Written instruction
Without including any pictures, write out the listing below exactly.

Data shown
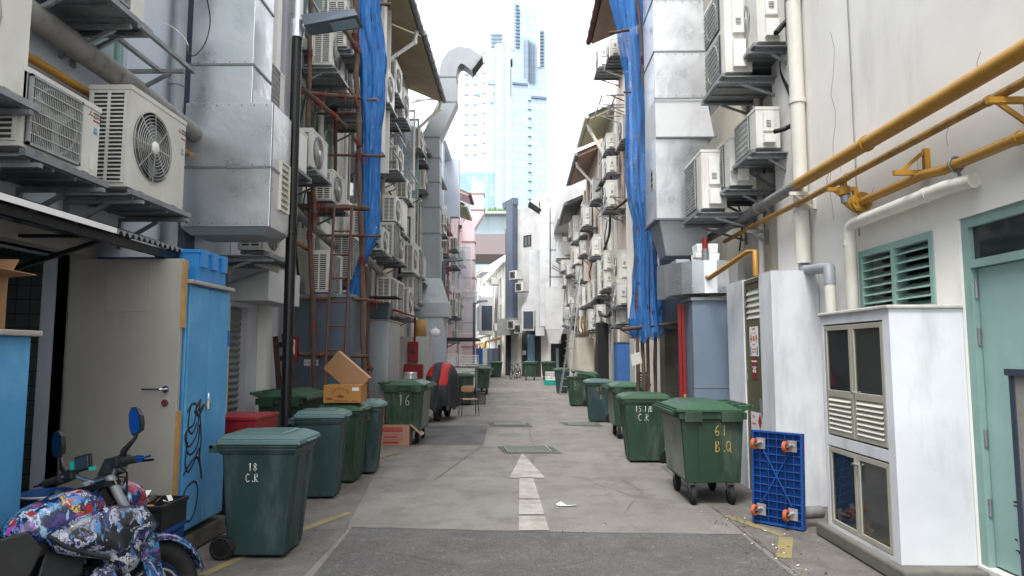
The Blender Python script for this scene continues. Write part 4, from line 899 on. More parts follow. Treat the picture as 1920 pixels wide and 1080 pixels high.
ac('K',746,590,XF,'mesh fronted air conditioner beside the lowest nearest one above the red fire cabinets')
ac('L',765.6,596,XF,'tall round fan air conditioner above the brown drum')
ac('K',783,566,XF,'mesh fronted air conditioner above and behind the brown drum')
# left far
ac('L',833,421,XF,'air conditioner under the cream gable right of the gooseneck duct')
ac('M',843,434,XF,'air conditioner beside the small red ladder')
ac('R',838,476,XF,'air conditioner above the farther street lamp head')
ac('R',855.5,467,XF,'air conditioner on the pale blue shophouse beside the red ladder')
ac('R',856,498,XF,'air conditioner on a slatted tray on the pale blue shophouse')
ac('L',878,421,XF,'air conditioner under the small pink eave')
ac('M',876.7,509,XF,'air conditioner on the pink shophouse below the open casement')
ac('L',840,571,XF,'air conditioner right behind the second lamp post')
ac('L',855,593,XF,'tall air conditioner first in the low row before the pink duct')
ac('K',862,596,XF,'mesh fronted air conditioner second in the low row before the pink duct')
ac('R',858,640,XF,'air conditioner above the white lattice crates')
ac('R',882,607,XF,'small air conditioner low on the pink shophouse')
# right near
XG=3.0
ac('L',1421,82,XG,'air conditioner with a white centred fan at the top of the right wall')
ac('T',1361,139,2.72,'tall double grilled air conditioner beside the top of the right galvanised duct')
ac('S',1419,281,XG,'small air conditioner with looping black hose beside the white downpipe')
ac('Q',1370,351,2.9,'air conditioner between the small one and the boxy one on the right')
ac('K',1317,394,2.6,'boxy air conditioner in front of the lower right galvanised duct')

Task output
The Blender Python script for this scene continues. Write part 4, from line 899 on. More parts follow. Treat the picture as 1920 pixels wide and 1080 pixels high.
ac('K',746,590,XF,'mesh fronted air conditioner beside the lowest nearest one above the red fire cabinets')
ac('L',765.6,596,XF,'tall round fan air conditioner above the brown drum')
ac('K',783,566,XF,'mesh fronted air conditioner above and behind the brown drum')
# left far
ac('L',833,421,XF,'air conditioner under the cream gable right of the gooseneck duct')
ac('M',843,434,XF,'air conditioner beside the small red ladder')
ac('R',838,476,XF,'air conditioner above the farther street lamp head')
ac('R',855.5,467,XF,'air conditioner on the pale blue shophouse beside the red ladder')
ac('R',856,498,XF,'air conditioner on a slatted tray on the pale blue shophouse')
ac('L',878,421,XF,'air conditioner under the small pink eave')
ac('M',876.7,509,XF,'air conditioner on the pink shophouse below the open casement')
ac('L',840,571,XF,'air conditioner right behind the second lamp post')
ac('L',855,593,XF,'tall air conditioner first in the low row before the pink duct')
ac('K',862,596,XF,'mesh fronted air conditioner second in the low row before the pink duct')
ac('R',858,640,XF,'air conditioner above the white lattice crates')
ac('R',882,607,XF,'small air conditioner low on the pink shophouse')
# right near
XG=3.0
ac('L',1421,82,XG,'air conditioner with a white centred fan at the top of the right wall')
ac('T',1361,139,2.72,'tall double grilled air conditioner beside the top of the right galvanised duct')
ac('S',1419,281,XG,'small air conditioner with looping black hose beside the white downpipe')
ac('Q',1370,351,2.9,'air conditioner between the small one and the boxy one on the right')
ac('K',1317,394,2.6,'boxy air conditioner in front of the lower right galvanised duct')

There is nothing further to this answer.